Webmd. com/ parallel parenting: “Parallel parenting is a method of shared parenting in which parents interact as little as possible with each other while maintaining their relationships with their children. This can be an effective method when you and your ex have trouble with a civil relationship… How is Parallel Parenting different from Co-parenting? Co-parenting is a type of shared parenting in which you and your ex work together to raise your children. The rules are similar at both homes, and you have a united front for the benefit of the children. In co-parenting, you discuss issues that arise with the children and agree on a solution together. You may both attend their school events and extracurricular activities. This method of shared parenting involves a lot of communication and working together with your ex.

“In parallel parenting, each parent has certain responsibilities, and they carry out day-to-day duties without involving the other parent. The exact details will depend on your parenting plan”.

talking parents. com/ parallel parenting: “Parallel parenting is a strategy for divorced or separated parents who are unable to cooperate to raise their children in a healthy environment. The hurt, anger, resentment, or other emotions from their relationship can mean that they are unable to communicate without hostility. Parallel parenting is for parents who, in some cases, can’t be in the same room together or even hear each other’s voices without conflict… Communication is strictly limited to emergencies or other pressing issues that need it. There are no joint holiday or birthday celebrations and no joint attendance at school meetings, doctor appointments, or soccer games. In addition, parallel parenting means that neither parent gets to have a say on how the other parent chooses to manage parenting responsibilities (as long as the well-being of the children is not in jeopardy)…

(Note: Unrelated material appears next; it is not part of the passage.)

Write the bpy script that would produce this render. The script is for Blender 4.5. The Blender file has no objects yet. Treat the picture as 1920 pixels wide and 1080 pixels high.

“Choose communication channels appropriate to your arrangement. For example, if you must discuss a last-minute schedule change, a text or email rather than risk an emotionally charged conversation in front of the kids. Some parenting plans include the use of a communication book that parents pass back and forth with the children. Platforms such as Talking Parents keep parents connected without face-to-face meetings or direct conversations. Parents can create and send stamp-dated messages, including file attachments, via email and text messaging, share calendars, and coordinate events and personal journals for keeping notes. The app also allows parents to store and share images and documents, such as court papers, school files, doctors’ appointments, and school permission slips. Everything within Talking Parents is secure and unalterable and can be ordered in the form of a PDF or certified printed Record…”-

-Amazing! Did you hear about the ideas of a communication book and the app Talking Parents?